Efectos colaterales de un atentado
Manuel Gómez Tejedor
Es difícil escribir sobre acontecimientos bañados en sangre
inocente, la de transeúntes y turistas cuyo único pecado es ser occidentales.
Tal vez por eso he preferido dejar pasar un tiempo antes de escribir, para
permitir que los sentimientos se sosieguen. La sinrazón de un hecho tan atroz
obliga a meditar y hacerse preguntas, aunque muchas de ellas no tendrán
respuesta. Adolescentes, aún no hombres adultos, que se convierten en soldados
de Dios, asesinos, cargados de una rabia infinita, insensibles al sufrimiento.

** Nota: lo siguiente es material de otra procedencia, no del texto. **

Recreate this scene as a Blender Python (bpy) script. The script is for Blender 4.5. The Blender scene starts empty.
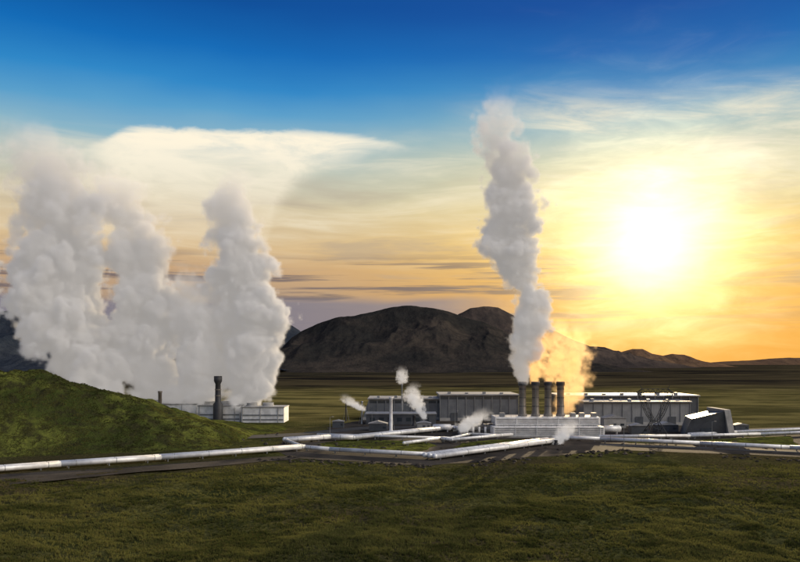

Medio hombres criados en demasiadas ocasiones en nuestra cultura, alumnos de
nuestras escuelas, compañeros de nuestros hijos, algunos incluso nacidos en ese
Occidente impío al que tanto odian.
En estos días se han sucedido los elogios hacia todos
nuestros cuerpos y fuerzas de Seguridad del Estado, incluyendo, como no podía
ser de otra manera, a los servicios sanitarios y de emergencia. Aceptando, sin
ninguna duda, su eficacia, habría que plantearse por qué a nivel europeo
nuestro sistema está haciendo aguas. Porque cuando se permite que adolescentes
que están madurando su personalidad, y por lo tanto son vulnerables a la
manipulación, se conviertan en asesinos en nuestra propia sociedad, algo está
fallando. Y la amarga experiencia de Barcelona y de otras ciudades del mundo
que han sido víctimas del zarpazo terrorista nos dice que es frecuente que los
verdugos posean nacionalidad europea o han crecido bajo la influencia de
valores occidentales, muy lejos de los bastiones del Estado Islámico.
Al día siguiente del brutal atentado de Barcelona, la
comunidad árabe con la
Asociación Hispano Siria Valenciana a la cabeza, emitía un
comunicado rechazando y condenado el atentado. Acudían sus líderes a la Delegación de Gobierno
para acompañar a su responsable y a los miembros de la Policía y la Guardia Civil. Lo
hicieron con un silencio en señal de repulsa. No es la primera vez que se
manifiestan públicamente por un brutal atentado perpetrado en nombre de su
religión. Su comparecencia pública y sincera puede actuar como vacuna contra
sentimientos que enturbien la convivencia.
Durante ese silencio sentí una extraña mezcla de pena,
rabia y admiración: primero por la víctimas, sus familias y por aquellos que
han sufrido directamente la barbarie, pero también por esas personas que aun no
rezando al mismo Dios que la mayoría de nosotros se ven impulsados a dar la
cara ante la sociedad valenciana para condenar la orgía de sangre de los
fanáticos. Fue una demostración clara de que en el nombre de Dios, sea cual
sea, no es posible causar muerte ni sufrimiento.